Monday’s Trend Report categories included “Modern Prep,” “Game Day,” “Romantic Lace” and “Twee Revival.”
Though many of ThredUp’s previously announced AI integrations have been forward facing and directed at customers, the company simultaneously leverages the technology behind the scenes to ease the challenges associated with handling mass amounts of inventory.
Part of the resale platform’s rebrand reflects that practice; the company announced that it has started using AI to enhance listing photos. Reinhart has previously stressed the need for secondhand supply to match and meet growing demand, and the tool is meant to help facilitate more robust product information, including digital measurements and stronger imagery. While this will help buyers garner more information about products they’re interested in, the company believes it could also help sellers’ items move faster.
Reinhart said the improvements are digital only.

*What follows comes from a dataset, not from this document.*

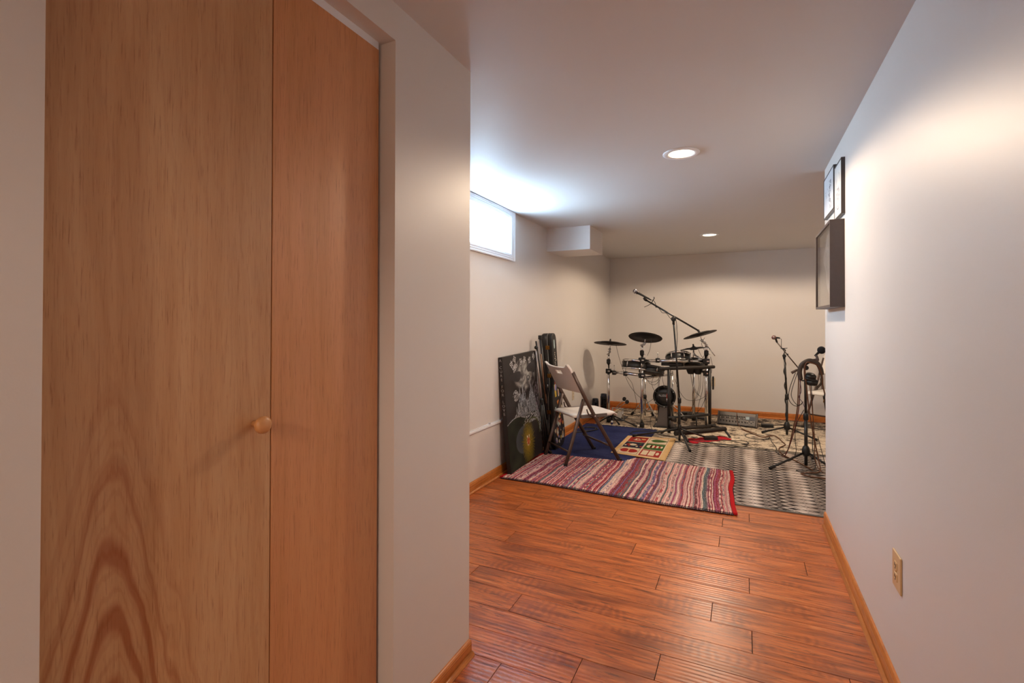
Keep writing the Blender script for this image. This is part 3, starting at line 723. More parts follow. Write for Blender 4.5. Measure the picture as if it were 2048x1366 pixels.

“This isn’t actually deploying more humans in the loop. It is improving the high fidelity of the photos, allowing customers to zoom in, being able to provide digital measurements,” he explained.
The new tools ThredUp launched in tandem with its rebrand are meant to help streamline the shopping experience, particularly for new customers or those customers who have only made a few purchases from the platform.
“What you’re probably going to see is new customer conversion rates and adoption and purchasing behaviors accelerate,” Reinhart said. “I don’t think that rebrands are necessarily designed for the customers you’ve had for a decade; it’s really thinking about, what’s the customer of the next 10 years?”
The technology-enabled portions of the rebrand were primarily built in house, with some support on the backend from technology vendors ThredUp has standing partnerships with. For Reinhart, that approach provides the flexibility to pivot.
“We really pride ourselves on being a technology company, and so I feel very strongly you have to build a lot of these things yourself in order to be able to rapidly evolve them to meet [the] customer,” Reinhart said.
ThredUp is recovering from an, at times, challenging 2024, which saw it complete the divestment of its European business and work to close the losses gap it saw in the first half of the year. Reinhart said the rebrand will help it “accelerate the trends we’ve been driving and give us a new chance to talk about the positioning” as he works to grow the business further.
“I don’t see resale as a fad. I see this as a structural change in the way people shop, and we want to be well positioned to be the number one place for them to do that,” he said.